Perks of using a robo-advisor
• Robo-advisors offer you convenience and peace of mind
Robo-advisors take the work and worry out of the three most important elements of retirement planning: regular contributions, low fees, and a diversified portfolio.
• Robo-advisors keep you diversified automatically
You want to separate your investments, keeping a certain amount in stocks (and different kinds of stocks), a certain amount in bonds, and possibly some even in cash.
However, due to shifts in the market (i.e. stocks go up or down, or bonds go up or down), those amounts may get out of balance, and far away from where they should be to reduce risk. When that happens, you need to rebalance.
Robo-advisors’ algorithms automatically rebalance your portfolio based on a number of different factors, like your age and the amount of time you have until you need the money.
• Robo-advisors put your money in low-cost ETFs
Robo-advisors mostly invests your money in exchange-traded funds, which tend to be very cheap, with expense-ratios often under 0.10 per cent.
Verdict: Robo-advisors or traditional (human) advisors?
Consider all types of costs when you are deciding how to invest—specifically the financial and time costs or savings of signing up with a robo-advisor.
If you’re new to investing, experts suggest you try it on your own and check out robo-advising. But if you’re a savvy investor and have time to dedicate to in-depth research and frequent monitoring of your portfolio, a robo-advisor may not be for you.
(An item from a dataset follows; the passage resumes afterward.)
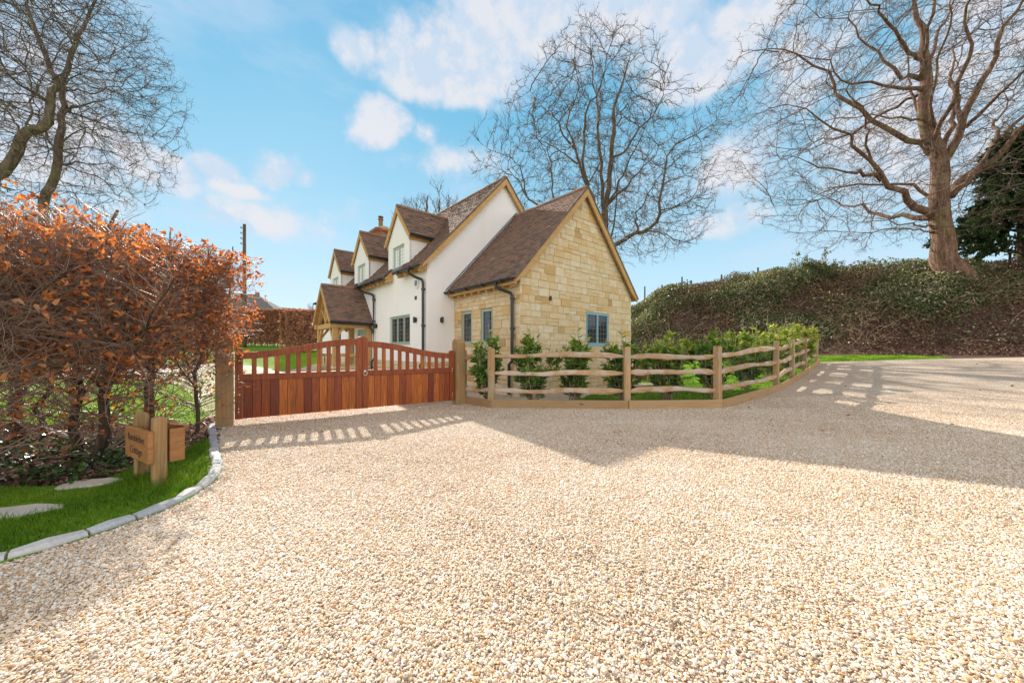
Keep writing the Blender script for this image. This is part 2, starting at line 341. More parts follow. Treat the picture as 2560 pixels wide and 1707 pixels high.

Will robo-advisers ever completely replace human advisors?
Robo-advisors are becoming mainstream, which is good news for consumers who are looking for low-cost financial advice. Time is on the side of the robo-advisory industry as the technology continues to improve and the younger generations accrue more wealth.
Research has shown that interest and support from millennials and Gen Z helped robo-advisors rise to prominence. While critics have remained skeptical about whether robo-advisors can entirely replace human advisors, many robo-advisors are providing hybrid services that combine human and digital advice.